LIFE-Life is short yet tedious, spent in wishes, schemes, and desires; we refer to the time to come enjoyment and repose, often to an age, when our best blessings, youth and health, have totally left us. That time comes and surprises us, still bustling in the hurry of impatient desires: this is our case when a fever seizes us, and puts an end to our being: if we recover, it is to no better purpose than to desire longer.-Bruyere.

LIFE-We bring into the world with us a poor, needy, uncertain life, short at the longest, and unquiet at the best; all the imaginations of the witty and the wise have been perpetually busied to find out the ways how to revive it with pleasures, or relieve it with diversions; how to compose it with ease, and settle it with safety. To some of these ends have been employed the institutions of lawgivers, the reasonings of philosophers, the inventions of poets, the pains of laboring, and the extravagances of voluptuous men. All the world is perpetually at work about nothing else, but only that our poor mortal lives should pass the easier and happier for that little time we possess them, or else end the better when we lose them.-Sir W. Temple.
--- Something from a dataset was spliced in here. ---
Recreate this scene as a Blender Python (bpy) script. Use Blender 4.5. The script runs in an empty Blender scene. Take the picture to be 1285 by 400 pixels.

LIFE.-The man who lives in vain, lives worse than in vain. He who lives to no purpose, lives to a bad purpose.Nevins.

LIFE. We are for lengthening our span of life in general, but would fain contract the parts of which it is composed. The usurer would be very well satisfied to have all the time annihilated that lies between the present moment and next quarter-day. The politician would be contented to lose three years in his life, could he place things in the posture which he fancies they will stand in after such a revolution of time. The lover would be glad to strike out of his existence all the moments that are to pass away before the happy meeting. Thus, as fast as our time runs, we should be very glad in most parts of our lives, that it ran much faster than it does. Several hours of the day hang upon our hands, nay, we wish away whole years, and travel through time as through a country filled with many wild and empty wastes, which we would fain hurry over, that we may arrive at those several little settlements or imaginary points of rest which are dispersed up and down in it.-Addison.

LIFE. He lives long that lives well; and time misspent, is not lived, but lost. Besides, God is better than his promise if he takes from him a long lease, and gives him a freehold of a better value.-Fuller.

LIFE. The web of our life is of a mingled yarn, good and ill together: our virtues would be proud if our faults whipped them not; and our crimes would despair, if they were not cherished by our virtues.-Shakspeare.

LIFE.-Though we seem grieved at the shortness of life in general, we are wishing every period of it at an end. The minor longs to be at age, then to be a man of business, then to make up an estate, then to arrive at honors, then to retire.-Addison.

LIFE. He that embarks in the voyage of life will always wish to advance, rather by the impulse of the wind, than the strokes of the oar; and many founder in their passage, while they lie waiting for the gale.-Johnson.

LIFE.-There appears to exist a greater desire to live long than to live well! Measure by man's desires, he cannot live long enough; measure by his good deeds, and he has not lived long enough; measure by his evil deeds, and he has lived too long.-Zimmerman.

LIFE, HOW SHORTENED.— If we calculate the time of life for seventy years, and take from it the time of our infancy and childhood, sleep and recreation, eating and drinking, sickness and old age, but a very little will remain for service.

-Fuller.

LIFE, HOW TO ESTIMATE.-Measure not life by the hopes and enjoyments of this world, but by the preparation it makes for another; looking forward to what you shall be, rather than backward to what you have been.